The film runs for 152 minutes. Viewers will see from time to time sequences which clearly do not quite fit. Titles referring to Moses are followed by film of Boadicea (the film has several such emblematic sequences); Lloyd George’s vision of his prime ministerial predecessors has obvious re-take shots; longueurs in the latter half would undoubtedly have been edited down had the film been completed for release. The film had to be pieced together without a running order, and a place found for every extant shot, somehow. Tinting records came with the film, the colour richly but sensitively reproduced by the Wales archive.

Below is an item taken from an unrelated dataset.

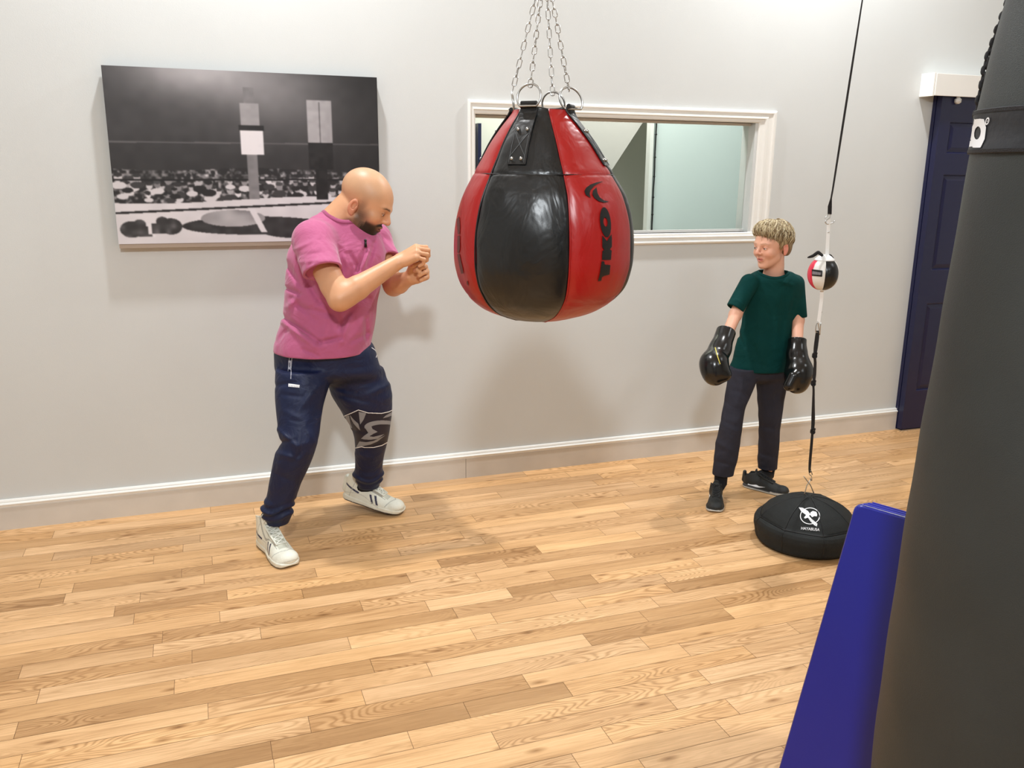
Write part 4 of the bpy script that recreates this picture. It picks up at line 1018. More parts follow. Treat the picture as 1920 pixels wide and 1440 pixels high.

On the DVD you get 47 mins of extras, including an interview with composer Neil Brand which goes beyond the thinking behind his sumptuous score to consider the value of silent film generally. It is a tour de force from Neil which I would recommend showing to anyone wanting to understand what the silent film means for us today. Kevin Brownlow is interviewed, stating that the film would have changed film history (particularly in Britain) had it been shown – Britain’s The Birth of a Nation. Would it have been a huge financial success though? I think Ideal may have ended up with a problem on their hands – a long film, without stars, partisan in politics, perhaps too reliant on the patriotic uplift occasioned by the war. But we’ll never know.

The DVD is available for purchase online from the National Library of Wales’ shop, price £18.99, or if you are passing through Aberystwyth, visit the shop in person. Those intrigued by the history should certainly check out David Berry and Simon Horrocks’ book David Lloyd George: The Movie Mystery (1998), which includes Harry Rowson’s memoir, and essays from Lloyd George’s biographer John Grigg, Nicholas Hiley, Sarah Street, Roberta Pearson, John Reed (who restored the film) and others. Information on the film, the archive that restored it, and a short video clips can be found on the Moving History website. Finally, on my personal site, there the text of a talk I gave on the British epic film of the silent era which puts The Life Story of David Lloyd George in that particular context.

The Life Story of David Lloyd George will never fit easily into film history, because it was never seen, and because there has never been anything else like it. But it is a major work irrespective of film history, and the National Screen and Sound Archive of Wales have done us a great service in making available to all.